Playing with Fire - Jim Klimek '06
“My life after graduating was pretty standard for most Park School kids,” says Jim Klimek ’06. The television-radio major moved to Los Angeles where he’d landed a position with the Ellen DeGeneres Show. That’s when his path started to deviate.
“I taught Ellen to play Guitar Hero,” he says. “It was one of my skills at the time, and it got me in the door.” After three years at Ellen, he’d become known as the guy who could juggle and do lighter tricks and other unusual feats. “
I was always telling people, ‘If anything goes wrong, I can fall back on my juggling,’” says Klimek. “I started thinking, could I make this my living?”
Above: Jim competes on the game show Wipeout. Photo provided.
All those random talents hearkened back to his childhood in Maine. “Throwing rocks and throwing knives was a thing you did,” Klimek says. He started juggling at age 11 after seeing a clown perform. He practiced on his own and soon three balls became four, then five. Eventually he moved on to juggling knives, and fire, and branched out into lighter tricks and freestyle Frisbee moves.
“It didn’t make me popular as a teenager,” he says. “It’s just paying off now.”

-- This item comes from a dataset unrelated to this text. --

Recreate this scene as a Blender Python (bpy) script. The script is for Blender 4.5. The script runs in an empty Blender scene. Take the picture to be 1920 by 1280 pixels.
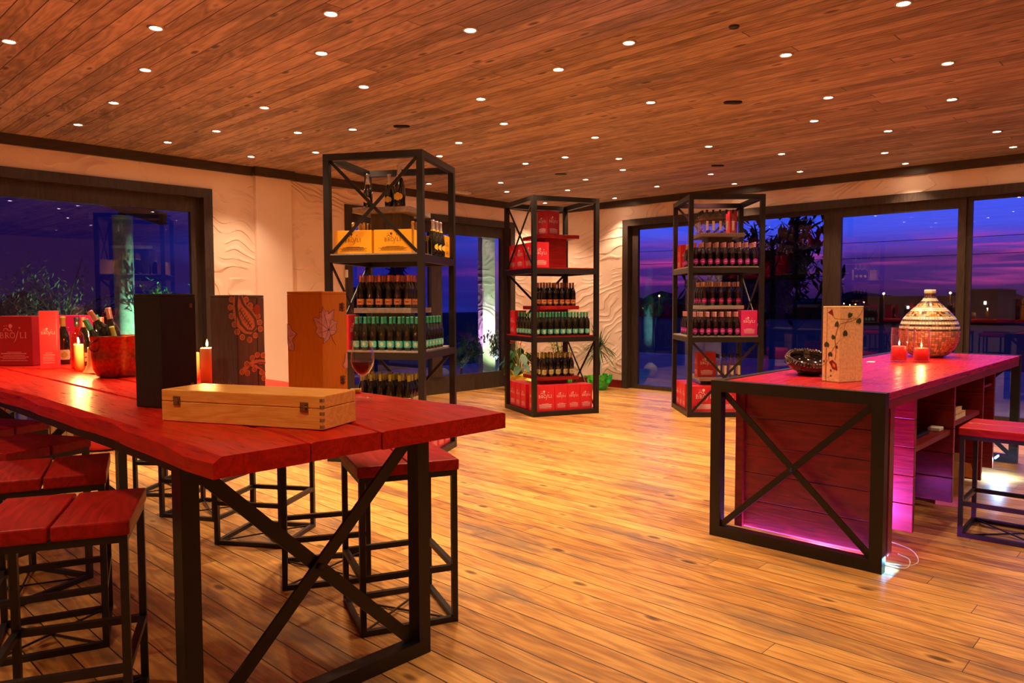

While he was still working at Ellen, Klimek auditioned for the Lucent Dossier Experience, a circus company, and from there he began getting bookings to perform his stunts at corporate parties and other gigs. Then Hollywood came calling, offering him work in commercials for companies like Purina and Big Lots, and appearances on Glee and Community. He even won the obstacle game show Wipeout.
Above: Jim juggling. Photo provided.
Although his work is fun, make no mistake: it’s hard work, too. Klimek says he spends at least three hours a day working out and practicing his various talents. “It is its own reward, the idea of living by my own schedule,” he says. “I’m just going to do it as long as I can.”
If juggling doesn’t work out, he is confident he can further leverage his television production skills. “Ithaca has given me the connections and the confidence,” he says. “I always have that safety net.”